The Tudor anthems I love-hate. Uh. They're really tricky! But they will be really cool if we get them together, and they really take a lot of work (AND we get to sing, hooray). We're doing a few by Weelkes (O Lord, arise), Byrd (Justorum animae, Sing Joyfully), Tallis (If ye love me) and I think the Parson Ave Maria. Anyway, they're difficult because they're firstly heavily split; there's divisi in almost all the parts, all the time, so everyone's working under half the usual support. Especially when the weather is really bad and about 40% of the choir doesn't show up. They're all very very polyphonic too (style of music with voices singing different, independent melody lines instead of supporting one single melody). And oh my god, the word placement. Some of the anthems are in English, like Sing Joyfully. But the word placement is so weird. Normally, words that are more important--nouns, verbs, names, significant ideas--are given more emphasis: through pitch, volume, writing them with different harmony, etc. But often it can be done through simply giving them longer time. "The", "a", "of" often are quick notes because they're usually not very important. But in the anthems some of the words are set extremely oddly. We'll sing "of" for three beats and then "strength", an actually important word, for one only, which then ends the phrase. Not only is the rhythm odd for the ending of a phrase, but the length of time spent on each word is oddly disproportionate. Why would you spend so much time on "of"?

Some of the weird stuff I think is actually an effect of English having changed in the intervening half millenium. Like in the Weelkes, there's a part where it goes "and bless thine inheritance" but written like this:

musical excerpt with alto melody line and words

(I'm getting better at typesetting in musescore! It occurs to me now that I'm done, though, that I could have take a picture of my score with my phone, downloaded a pdf online of the music and took a screenshot...which would have been faster, but OH WELL.)

Basically, it sounds like "and bless thine inhe-riiiiiiiiiiiiiiiiiiii-tance". Which is a) a long time for one syllable in the middle of a word and b) a very strange place to put the stress.
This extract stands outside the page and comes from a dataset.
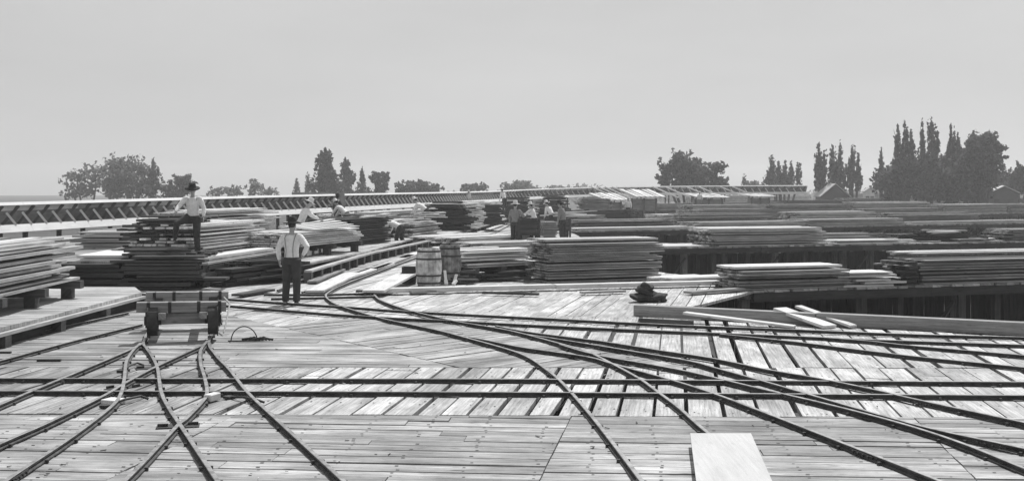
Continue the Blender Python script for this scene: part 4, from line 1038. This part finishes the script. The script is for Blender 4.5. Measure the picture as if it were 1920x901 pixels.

Inheritance is accented on the second syllable, "he". I wonder if in Weelkes' English the stress was on "ri" instead.

I don't have this problem in Latin texts because I have no idea what syllables have stress, whether Latin even has stress-related minimal pairs (I'm sure that is the wrong word, but like the verb/noun difference between "to reject" vs "a reject") and I can just happily go along singing syllable by syllable. (I know that's bad. But it was the only way to get through Bach's motet, which was actually in German, but completely opaque re: syallabification as Latin to me, and which involved singing one syllable on the most endless melisma. Horrible. You forgot what word you were singing by the time you got to the next syllable.)

Also in the Tallis, the line goes "if ye love me [...] I will pray the Father, and he shall give you another comforter" which I know he means something else but I mentally translate that to a blanket every time and want to laugh.

I was going to do a post about Agent Carter but I spent too long on this part, and have already accidentally clicked "POST" because the updated beta Create Entries on DW is really messing with my muscle memory, so I'll leave it at that this time.